Pictures stay out. Extract the lines below from the first one through the line with "from mathutils import Vector, Matrix, noise", both included.
:::
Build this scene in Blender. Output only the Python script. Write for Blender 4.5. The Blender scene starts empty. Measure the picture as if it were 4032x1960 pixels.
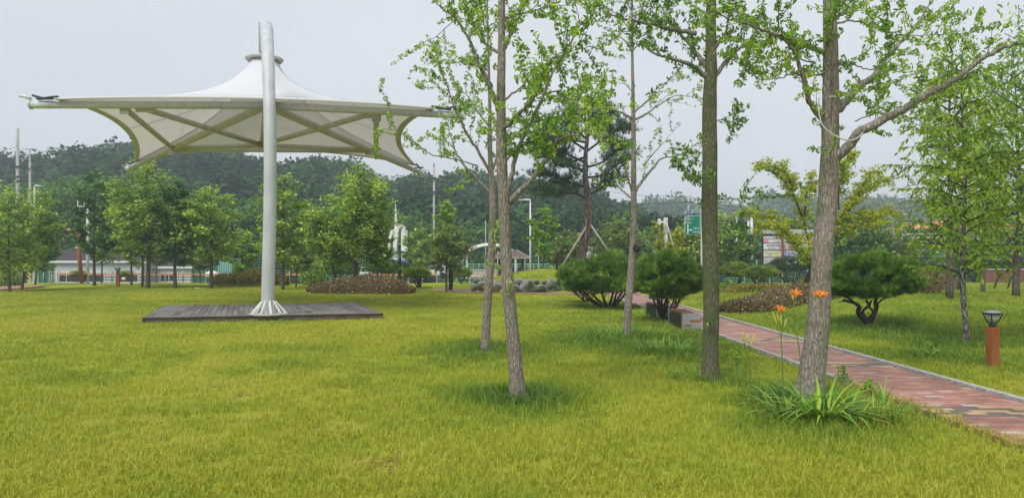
import bpy, bmesh, math, random
import numpy as np
from mathutils import Vector, Matrix, noise

# ------------------------------------------------------------------ camera, sky, sun
SC = bpy.context.scene
COL = SC.collection
F, CX, HZ, EYE = 2912.0, 2016.0, 1020.0, 1.6     # focal length and horizon of the photo in its own pixels, eye height
cam = bpy.data.cameras.new('camera'); cam_o = bpy.data.objects.new('camera', cam); COL.objects.link(cam_o)
cam.sensor_width = 36; cam.lens = 26; cam.shift_y = 40 / 4032
cam.clip_start = 0.05; cam.clip_end = 5000
cam_o.location = (0, 0, EYE); cam_o.rotation_euler = (math.radians(90), 0, 0)
SC.camera = cam_o
SUN_EL, SUN_AZ = math.radians(54), math.radians(208)      # the sun stands behind the camera to the left
W = bpy.data.worlds.new('World'); SC.world = W; W.use_nodes = True
nt = W.node_tree; nt.nodes.clear()
wo = nt.nodes.new('ShaderNodeOutputWorld'); bg = nt.nodes.new('ShaderNodeBackground'); bg.inputs[1].default_value = 0.1
sky = nt.nodes.new('ShaderNodeTexSky'); sky.sky_type = 'NISHITA'; sky.sun_disc = False
sky.sun_elevation = SUN_EL; sky.sun_rotation = SUN_AZ
tc = nt.nodes.new('ShaderNodeTexCoord'); nz = nt.nodes.new('ShaderNodeTexNoise')
nz.inputs['Scale'].default_value = 1.6; nz.inputs['Detail'].default_value = 3; nz.inputs['Roughness'].default_value = .5
mp = nt.nodes.new('ShaderNodeMapping'); mp.inputs['Scale'].default_value = (1, 1, 2.2)
nt.links.new(tc.outputs['Generated'], mp.inputs[0]); nt.links.new(mp.outputs[0], nz.inputs['Vector'])
rp = nt.nodes.new('ShaderNodeValToRGB')
rp.color_ramp.elements[0].position = .3; rp.color_ramp.elements[0].color = (.68, .73, .775, 1)
rp.color_ramp.elements[1].position = .7; rp.color_ramp.elements[1].color = (.83, .86, .905, 1)
vm = nt.nodes.new('ShaderNodeVectorMath'); vm.operation = 'SCALE'; vm.inputs['Scale'].default_value = 5.0
mx = nt.nodes.new('ShaderNodeMix'); mx.data_type = 'RGBA'; mx.inputs[0].default_value = .96
nt.links.new(nz.outputs['Fac'], rp.inputs[0]); nt.links.new(rp.outputs[0], vm.inputs[0])
nt.links.new(sky.outputs[0], mx.inputs[6]); nt.links.new(vm.outputs[0], mx.inputs[7])
nt.links.new(mx.outputs[2], bg.inputs[0]); nt.links.new(bg.outputs[0], wo.inputs[0])
sl = bpy.data.lights.new('sun', 'SUN'); sl.energy = 1.5; sl.angle = math.radians(28); sl.color = (1, .975, .94)
so = bpy.data.objects.new('sun', sl); COL.objects.link(so); so.location = (0, 0, 60)
so.rotation_euler = (math.radians(90) - SUN_EL, 0, math.radians(180) - SUN_AZ)
SC.view_settings.view_transform = 'Standard'; SC.view_settings.look = 'None'
SC.view_settings.gamma = 1; SC.view_settings.exposure = 0.98
SC.render.engine = 'CYCLES'
try:
    SC.cycles.max_bounces = 7; SC.cycles.transparent_max_bounces = 6
except Exception: pass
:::
• Solution to this task:
Build this scene in Blender. Output only the Python script. Write for Blender 4.5. The Blender scene starts empty. Measure the picture as if it were 4032x1960 pixels.
import bpy, bmesh, math, random
import numpy as np
from mathutils import Vector, Matrix, noise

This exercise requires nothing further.